他人に影響を与えたい人
Youtubeやソーシャルメディアで過激な言動をして、
サラリーマンはダサいから独立しろと煽り、
古い経済ではなくて新しい経済をと旗を掲げ、
だから私の本を買ってサロンに入れと囲い込もうとする…
最近よくいますよね、こういう人たち。名前は出しませんが。
ある人が、こういう人たちをまとめて「他人に影響を与えたい人」と呼んでいました。
彼ら彼女ら自身は革命家や最先端の生き方のつもりかもしれませんが、では10年後にも残る何かを生み出しているかというと???です。
そういった意味では、「他人に影響を与えたい人」という言い方はまさに言い得て妙です。

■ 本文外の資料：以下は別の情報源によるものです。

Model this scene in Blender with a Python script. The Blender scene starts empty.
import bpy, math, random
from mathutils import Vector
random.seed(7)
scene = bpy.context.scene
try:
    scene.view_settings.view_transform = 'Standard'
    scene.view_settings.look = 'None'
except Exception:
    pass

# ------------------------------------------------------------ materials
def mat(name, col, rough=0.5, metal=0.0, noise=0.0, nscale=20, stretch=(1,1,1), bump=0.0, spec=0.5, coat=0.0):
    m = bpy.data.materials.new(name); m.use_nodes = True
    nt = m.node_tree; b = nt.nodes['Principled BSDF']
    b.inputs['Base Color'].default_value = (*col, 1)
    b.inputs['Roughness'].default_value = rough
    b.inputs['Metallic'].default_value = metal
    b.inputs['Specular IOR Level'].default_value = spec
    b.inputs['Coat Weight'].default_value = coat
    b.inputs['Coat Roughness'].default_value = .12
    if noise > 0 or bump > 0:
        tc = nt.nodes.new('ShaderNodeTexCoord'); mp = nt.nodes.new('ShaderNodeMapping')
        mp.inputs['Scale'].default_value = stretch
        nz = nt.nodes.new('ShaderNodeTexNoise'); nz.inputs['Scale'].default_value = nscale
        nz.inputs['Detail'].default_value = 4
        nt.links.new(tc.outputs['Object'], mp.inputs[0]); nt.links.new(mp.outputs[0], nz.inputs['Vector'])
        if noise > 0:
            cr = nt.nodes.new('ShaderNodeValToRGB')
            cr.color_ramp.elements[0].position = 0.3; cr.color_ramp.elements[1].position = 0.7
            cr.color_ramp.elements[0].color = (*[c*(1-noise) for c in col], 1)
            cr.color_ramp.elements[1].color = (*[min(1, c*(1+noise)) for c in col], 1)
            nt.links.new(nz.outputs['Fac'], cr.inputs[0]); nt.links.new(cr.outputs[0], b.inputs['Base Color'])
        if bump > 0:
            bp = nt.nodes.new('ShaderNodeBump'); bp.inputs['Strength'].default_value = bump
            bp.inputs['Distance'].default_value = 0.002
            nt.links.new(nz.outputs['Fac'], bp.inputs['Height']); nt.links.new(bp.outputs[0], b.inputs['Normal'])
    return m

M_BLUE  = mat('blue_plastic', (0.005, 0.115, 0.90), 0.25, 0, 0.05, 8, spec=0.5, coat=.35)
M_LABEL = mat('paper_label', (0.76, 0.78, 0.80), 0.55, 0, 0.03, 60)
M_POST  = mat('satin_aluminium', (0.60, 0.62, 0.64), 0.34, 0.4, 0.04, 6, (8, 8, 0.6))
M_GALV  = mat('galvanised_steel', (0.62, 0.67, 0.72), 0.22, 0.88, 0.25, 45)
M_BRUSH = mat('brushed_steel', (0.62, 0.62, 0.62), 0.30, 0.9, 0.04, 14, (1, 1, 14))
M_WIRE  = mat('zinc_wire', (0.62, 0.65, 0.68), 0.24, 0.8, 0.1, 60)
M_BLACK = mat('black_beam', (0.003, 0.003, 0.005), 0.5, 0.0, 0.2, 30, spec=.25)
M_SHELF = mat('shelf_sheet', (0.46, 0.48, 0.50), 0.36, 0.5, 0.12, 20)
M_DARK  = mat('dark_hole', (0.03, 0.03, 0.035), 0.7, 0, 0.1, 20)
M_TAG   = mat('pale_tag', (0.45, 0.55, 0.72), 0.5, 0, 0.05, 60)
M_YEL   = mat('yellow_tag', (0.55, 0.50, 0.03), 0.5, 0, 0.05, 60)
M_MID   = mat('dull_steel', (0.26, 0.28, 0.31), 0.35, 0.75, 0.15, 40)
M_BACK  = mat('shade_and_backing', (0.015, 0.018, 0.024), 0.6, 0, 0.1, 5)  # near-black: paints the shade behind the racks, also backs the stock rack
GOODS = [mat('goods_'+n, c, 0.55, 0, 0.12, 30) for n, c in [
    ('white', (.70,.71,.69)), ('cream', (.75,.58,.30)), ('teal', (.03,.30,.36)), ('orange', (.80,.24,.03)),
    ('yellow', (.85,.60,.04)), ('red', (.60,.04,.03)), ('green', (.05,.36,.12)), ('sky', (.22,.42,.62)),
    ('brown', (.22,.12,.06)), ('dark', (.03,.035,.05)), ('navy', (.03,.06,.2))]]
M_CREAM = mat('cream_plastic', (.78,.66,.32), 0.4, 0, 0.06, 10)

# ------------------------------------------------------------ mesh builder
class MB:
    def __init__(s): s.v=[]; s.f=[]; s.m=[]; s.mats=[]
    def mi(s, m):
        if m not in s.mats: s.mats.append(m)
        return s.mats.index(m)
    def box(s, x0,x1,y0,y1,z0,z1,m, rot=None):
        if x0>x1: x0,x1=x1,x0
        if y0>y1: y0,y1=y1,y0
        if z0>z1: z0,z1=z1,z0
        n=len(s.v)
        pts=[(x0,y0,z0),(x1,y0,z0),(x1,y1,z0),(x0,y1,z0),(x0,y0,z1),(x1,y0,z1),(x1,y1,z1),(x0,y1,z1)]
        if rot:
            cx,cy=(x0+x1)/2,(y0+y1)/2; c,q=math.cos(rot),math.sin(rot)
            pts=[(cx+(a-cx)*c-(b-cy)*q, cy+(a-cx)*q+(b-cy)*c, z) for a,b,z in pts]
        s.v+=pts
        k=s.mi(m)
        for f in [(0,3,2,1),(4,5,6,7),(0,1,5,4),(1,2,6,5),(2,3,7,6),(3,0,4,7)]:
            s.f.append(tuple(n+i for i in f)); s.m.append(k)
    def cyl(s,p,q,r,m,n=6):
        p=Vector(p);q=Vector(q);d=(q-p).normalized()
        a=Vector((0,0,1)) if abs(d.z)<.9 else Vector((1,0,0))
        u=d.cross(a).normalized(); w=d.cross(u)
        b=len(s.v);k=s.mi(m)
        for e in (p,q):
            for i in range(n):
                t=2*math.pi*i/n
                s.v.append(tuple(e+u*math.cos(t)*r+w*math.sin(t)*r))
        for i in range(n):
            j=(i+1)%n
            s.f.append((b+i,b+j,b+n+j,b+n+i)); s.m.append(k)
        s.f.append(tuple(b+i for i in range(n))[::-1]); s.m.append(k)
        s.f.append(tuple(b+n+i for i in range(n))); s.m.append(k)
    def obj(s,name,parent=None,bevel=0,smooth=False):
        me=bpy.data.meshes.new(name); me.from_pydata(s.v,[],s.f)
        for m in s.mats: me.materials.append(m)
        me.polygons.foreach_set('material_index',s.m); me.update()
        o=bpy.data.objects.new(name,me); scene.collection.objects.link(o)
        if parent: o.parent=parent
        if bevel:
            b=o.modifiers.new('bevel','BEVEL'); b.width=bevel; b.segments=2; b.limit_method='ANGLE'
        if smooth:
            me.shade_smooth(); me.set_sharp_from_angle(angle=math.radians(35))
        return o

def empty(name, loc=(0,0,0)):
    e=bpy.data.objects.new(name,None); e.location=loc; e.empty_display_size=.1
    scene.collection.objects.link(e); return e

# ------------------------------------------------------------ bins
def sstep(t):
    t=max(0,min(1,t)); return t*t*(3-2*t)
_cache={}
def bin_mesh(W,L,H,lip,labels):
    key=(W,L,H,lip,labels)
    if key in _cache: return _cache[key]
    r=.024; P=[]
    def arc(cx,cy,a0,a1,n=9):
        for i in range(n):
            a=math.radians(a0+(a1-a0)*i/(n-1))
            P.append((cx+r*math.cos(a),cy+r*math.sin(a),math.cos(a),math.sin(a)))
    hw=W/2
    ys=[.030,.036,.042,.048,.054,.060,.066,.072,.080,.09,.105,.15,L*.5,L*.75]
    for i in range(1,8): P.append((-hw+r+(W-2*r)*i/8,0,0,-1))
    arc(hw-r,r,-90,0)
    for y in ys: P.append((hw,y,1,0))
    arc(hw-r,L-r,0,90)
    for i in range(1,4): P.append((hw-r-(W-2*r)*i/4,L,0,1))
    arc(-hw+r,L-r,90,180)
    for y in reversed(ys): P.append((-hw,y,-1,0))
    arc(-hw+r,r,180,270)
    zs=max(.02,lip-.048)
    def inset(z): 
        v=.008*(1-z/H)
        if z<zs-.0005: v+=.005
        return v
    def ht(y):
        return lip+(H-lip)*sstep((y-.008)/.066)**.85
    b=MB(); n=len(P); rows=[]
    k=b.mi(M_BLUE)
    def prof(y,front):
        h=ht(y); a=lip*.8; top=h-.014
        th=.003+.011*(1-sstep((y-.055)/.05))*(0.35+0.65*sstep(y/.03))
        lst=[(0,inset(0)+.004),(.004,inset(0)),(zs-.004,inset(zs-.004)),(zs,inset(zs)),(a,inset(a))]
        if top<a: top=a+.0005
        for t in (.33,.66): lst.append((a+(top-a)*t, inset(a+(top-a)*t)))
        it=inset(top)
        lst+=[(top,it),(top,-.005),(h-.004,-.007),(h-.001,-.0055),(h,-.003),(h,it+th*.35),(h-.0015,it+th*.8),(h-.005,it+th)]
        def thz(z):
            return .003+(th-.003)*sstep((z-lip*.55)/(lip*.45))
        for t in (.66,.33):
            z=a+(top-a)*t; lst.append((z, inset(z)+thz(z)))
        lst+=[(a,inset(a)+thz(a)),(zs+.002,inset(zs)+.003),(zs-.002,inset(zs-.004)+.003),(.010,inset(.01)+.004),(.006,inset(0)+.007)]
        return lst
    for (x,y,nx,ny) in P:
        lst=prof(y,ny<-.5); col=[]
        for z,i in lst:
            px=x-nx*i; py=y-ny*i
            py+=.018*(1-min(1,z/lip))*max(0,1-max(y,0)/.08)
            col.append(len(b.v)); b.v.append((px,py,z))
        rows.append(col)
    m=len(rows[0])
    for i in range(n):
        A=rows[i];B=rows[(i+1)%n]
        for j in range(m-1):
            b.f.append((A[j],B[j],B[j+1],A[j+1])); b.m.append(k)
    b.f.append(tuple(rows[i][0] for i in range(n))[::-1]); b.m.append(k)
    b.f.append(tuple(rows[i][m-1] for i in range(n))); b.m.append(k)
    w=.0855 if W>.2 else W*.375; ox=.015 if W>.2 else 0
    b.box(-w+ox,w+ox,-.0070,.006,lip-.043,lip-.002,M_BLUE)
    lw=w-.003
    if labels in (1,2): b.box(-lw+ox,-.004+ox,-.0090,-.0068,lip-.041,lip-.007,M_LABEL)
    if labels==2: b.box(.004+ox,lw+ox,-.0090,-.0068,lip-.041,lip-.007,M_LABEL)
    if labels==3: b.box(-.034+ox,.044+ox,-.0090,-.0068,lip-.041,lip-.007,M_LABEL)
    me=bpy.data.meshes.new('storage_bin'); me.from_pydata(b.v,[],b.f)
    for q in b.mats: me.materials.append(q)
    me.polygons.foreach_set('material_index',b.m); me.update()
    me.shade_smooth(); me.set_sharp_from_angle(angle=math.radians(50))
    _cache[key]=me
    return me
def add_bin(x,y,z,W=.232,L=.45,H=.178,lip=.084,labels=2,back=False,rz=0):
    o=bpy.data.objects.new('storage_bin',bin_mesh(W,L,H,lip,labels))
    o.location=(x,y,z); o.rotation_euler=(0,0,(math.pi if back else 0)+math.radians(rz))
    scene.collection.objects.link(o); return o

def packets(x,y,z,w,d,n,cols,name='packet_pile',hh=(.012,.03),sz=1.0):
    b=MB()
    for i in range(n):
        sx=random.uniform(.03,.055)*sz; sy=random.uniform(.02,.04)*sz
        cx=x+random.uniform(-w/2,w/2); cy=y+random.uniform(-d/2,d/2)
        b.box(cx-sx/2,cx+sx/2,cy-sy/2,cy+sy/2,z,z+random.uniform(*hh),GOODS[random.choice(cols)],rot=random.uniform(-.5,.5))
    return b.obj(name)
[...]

自分で何かを生み出すのではなく、「他人に影響を与える」ことがゴールになってしまっているのです。
しかしこれは裏返せば、「他人に影響を与える」ことは人間にとって非常に魅力的な、抗いがたい欲求であり、快感であると言えるでしょう。
もっとシンプルに
「他人を思い通りに動かす」「他人が自分のために動いてくれる」
ことへの欲求、と言ってもいいかもしれません。
スタバで感じた快感
先日、私はスターバックスに行きました。
一度、スターバックス リザーブを飲んでみたかったからです。
これは、特別なコーヒー豆を、特別なクローバーというマシンを使い、1杯ずつ抽出してくれるサービスです。
700円くらいするので普段は頼みませんが、たまにはいいか、と注文しました。
すると、そのスターバックス リザーブを注文した人だけが座れる席に通されます。
(といっても普通のカウンター席なのですが。)
そして店員さんと1対1で、私の好みを聞いたり、コーヒー豆についての話をしてもらったりしながら、コーヒーが抽出されます。
普通、スターバックスはファストフードのように注文して商品を受け取るだけなので(たまに一言くらい話しかけられることはあります)、このように1対1で接客をしてくれるととても特別感があります。
出てきたコーヒーは正直そこまで感激するほどの味ではなかったのですが(笑)、プラス300円くらいで自分を「特別扱い」してくれることは非常に気持ちがいいものでした。普段は商品を作って出すだけの人が自分をもてなしてくれたように感じ、「自分のために動いてくれた」と”快感”でした。
300円程度の差ですが、改めて「他人が自分のために動いてくれる」ことは非常に魅力的であり、だからこそ気をつけないといけない、と感じました。
たとえば私が子供を叱るときも、語弊があるかもしれませんがこのような「快感」が出かけているときがあります。
子供は悪いことをして、100%非があります。私には100%非がありません。だから自分が絶対正しく、子供を「言い聞かせられる」、悪く言えば「屈服させる」ことがやろうと思えばできます。常識の範囲内で罰を与えることもできます。これも「他人を思い通りに動かす」ことと同じです。
そのため子供を怒ったり叱ったりするときは、自分の快感のためにしていないか気をつけるようにしています。
社員や部下を思い通りに動かす快楽に気づいていますか
これは、経営者や上司にも同じことが言えます。
社員や部下を指導・注意するとき、自分は絶対的地位があります。
社員・部下が反論することはありません。何なら人事評価を下げたり左遷したりする権利も自分にはあります。
そうなると社員・部下を「思い通りに」動かせる快感に抵抗することは難しくなります。
そしてそれが行き過ぎると、社員・部下を自分の家来のように扱ってしまったり、反対に社員・部下も反論しないイエスマンになってしまったりと、弊害だらけになります。
「他人に影響を与える」「他人を思い通りに動かす」「他人が自分のために動いてくれる」
これらは、金銭欲などよりもタチの悪い人間の欲求であり、快楽です。
「今、自分は他人を思い通りに動かそうとしていないかな?」
とこまめに気をつけなければなりません。